A small radioactive capsule has been found more than three weeks after it went missing in Western Australia while being transported from a Rio Tinto mine to a facility in Perth. The cesium-137 capsule was found under extraordinary circumstances, and WA Emergency Services Minister Stephen Dawson said in a press conference, “The search crews have quite literally found the needle in the haystack.”

The capsule was reported to have been found two meters (6.5 feet) off the side of the Great Northern Highway by a team from the Australian Nuclear Science and Technology Organization and the Department of Fire and Emergency Services. The Fire and Emergency Services Commissioner, Darren Klemm said that the search had spanned 1400km (869.9 miles) and found the capsule when a detection device on a search vehicle went off, revealing radiation.

“I think it was done very well, DFES has done a magnificent job,” East Pilbara Shire President Anthony Middleton said, according to Australia’s ABC News. “To locate such a small item along 1400km of highway is absolutely amazing,” he said.

Middleton and Dawson did not immediately respond to Gizmodo’s request for comment.

The capsule, which is used in mining equipment, disappeared sometime between January 11 and January 16 but was not reported as missing until more than a week later. Although the capsule only measured 6mm (.kcm) in diameter and 8mm (.8cm) in height, the loss could have had severe implications if mishandled, leading to dangerously high doses of radiation. Search crews were immediately deployed in what became a frantic race against the clock to find the tiny capsule before it could do any harm. 

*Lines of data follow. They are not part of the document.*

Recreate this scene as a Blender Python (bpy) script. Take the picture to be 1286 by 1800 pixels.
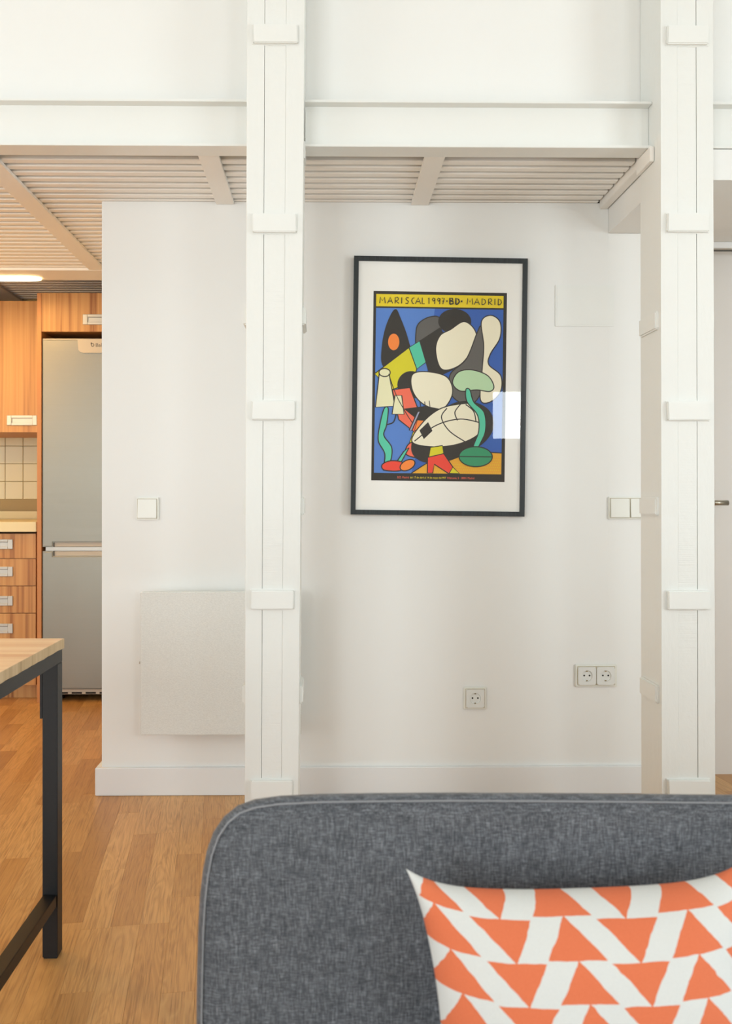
import bpy, bmesh, math, random
from mathutils import Vector, Matrix
random.seed(7)
for o in list(bpy.data.objects): bpy.data.objects.remove(o)
S = bpy.context.scene
COL = S.collection
# ---------------------------------------------------------------- camera
CZ, F, YAW, PPX, PPY = 1.04, 1450.0, 0.0113, 591.0, 875.0
cd = bpy.data.cameras.new('camera'); cam = bpy.data.objects.new('camera', cd); COL.objects.link(cam)
cam.location = (0, 0, CZ); cam.rotation_euler = (math.pi/2, 0, -YAW)
cd.sensor_width = 36; cd.sensor_fit = 'AUTO'; cd.lens = F/1800*36
cd.shift_x = (643-PPX)/1800; cd.shift_y = -(900-PPY)/1800
cd.clip_start = 0.05; cd.clip_end = 60
cd.dof.use_dof = True; cd.dof.focus_distance = 2.75; cd.dof.aperture_fstop = 7.5
S.camera = cam
# ---------------------------------------------------------------- exposure, sky
S.view_settings.view_transform = 'Standard'; S.view_settings.look = 'None'
S.view_settings.gamma = 1; S.view_settings.use_curve_mapping = False
S.view_settings.exposure = -0.48
W = bpy.data.worlds.new('world'); S.world = W; W.use_nodes = True
W.node_tree.nodes['Background'].inputs[0].default_value = (0.86, 0.93, 1.0, 1)
W.node_tree.nodes['Background'].inputs[1].default_value = 2.0
# ---------------------------------------------------------------- daylight at the windows
def area(name, loc, rot, sx, sy, power, color):
    l = bpy.data.lights.new(name, 'AREA'); l.shape = 'RECTANGLE'; l.size = sx; l.size_y = sy
    l.energy = power; l.color = color
    o = bpy.data.objects.new(name, l); o.location = loc; o.rotation_euler = rot; COL.objects.link(o); return o
DAY = (0.895, 0.985, 1.03)
RY = -2.4                                             # rear wall, behind the camera
WIN = [(-2.9, -0.9, 0.08, 2.25), (1.60, 2.75, 1.58, 2.15)]   # x0,x1,z0,z1
PW = [120, 50]
for i, (x0, x1, z0, z1) in enumerate(WIN):
    area('window_light', ((x0+x1)/2, RY-0.16, (z0+z1)/2), (math.pi/2, 0, 0), x1-x0, z1-z0, PW[i], DAY)
area('window_light', (3.36, 0.3, 1.35), (math.pi/2, 0, math.pi/2), 1.4, 2.1, 75, DAY)
area('window_light', (-4.06, 0.2, 1.15), (math.pi/2, 0, -math.pi/2), 1.6, 1.9, 45, DAY)   # unseen window added in the left wall for more low light   # window in the right wall
def point(name, loc, power, color, r=0.06):
    l = bpy.data.lights.new(name, 'POINT'); l.energy = power; l.color = color; l.shadow_soft_size = r
    o = bpy.data.objects.new(name, l); o.location = loc; COL.objects.link(o); return o
WARM = (1.0, 0.58, 0.19)
KL = [(-2.35, 3.02, 1.95)]

def PX(px, Y):
    a = (px-PPX)/F
    return Y*(a*math.cos(YAW)+math.sin(YAW))/(math.cos(YAW)-a*math.sin(YAW))
def PZ(py, Y, px=591):
    a = (px-PPX)/F
    return CZ + Y/(math.cos(YAW)-a*math.sin(YAW))*(PPY-py)/F
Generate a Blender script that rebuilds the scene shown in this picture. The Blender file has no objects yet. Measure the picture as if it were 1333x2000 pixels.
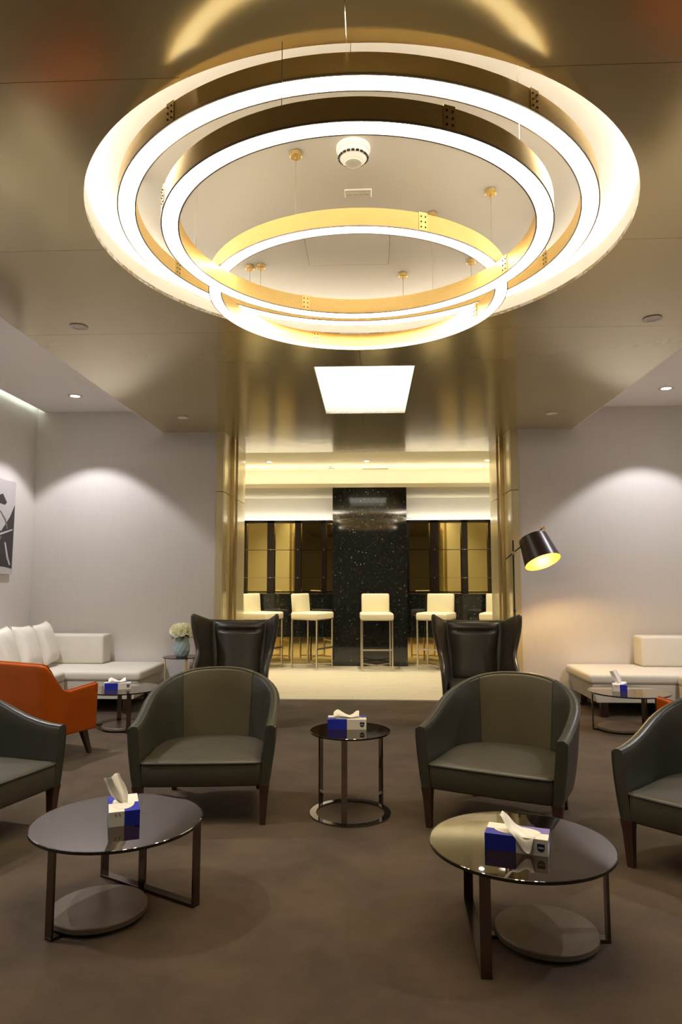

Dawson said at the press conference that about 100 personnel were involved in the search including both career and volunteer firefighters, WA Police, Health Department personnel, and people from the Australian Defense Force (ADF). The amount of money invested by the government to search for the tiny capsule has not been released, but the Australian government admitted it had been “costly.”

A 20-meter “hot zone” has been set up in the surrounding area where the capsule was found to keep the public safe, and the capsule will be transported to a WA Health Department facility to be examined.

An investigation into how the capsule could have fallen off the truck is underway, and according to ABC News, a fine could be issued to Rio Tinto under the Radiation Safety Act, which has a maximum penalty of $1,000, something Prime Minister Anthony Albanese said is unacceptable. “It shouldn’t have been lost, that’s the first thing,” Albanese told the outlet, adding, “And second, yeah of course that figure is ridiculously low.”

Dawson said the government is now looking into altering the act to include a more severe penalty, but the change would not retrospectively apply to Rio Tinto’s potential mishandling of the capsule. Robertson said at the press conference he would investigate whether the capsule had been appropriately managed, but added, “We have the ability to prosecute under the radiation safety act and we will certainly look at such prosecutions, and we’ve done that in the past.”

Rio Tinto’s Chief Executive of Iron Ore, Simon Trott apologized at the press conference and thanked those involved in the search efforts. “Of course, the simple fact is that this device should never have been lost, we’re sorry that occurred, and we’re sorry for the concern that has caused for the WA community,” he said.

“We need to learn from this so we can put in place additional controls to ensure that this never happens again.”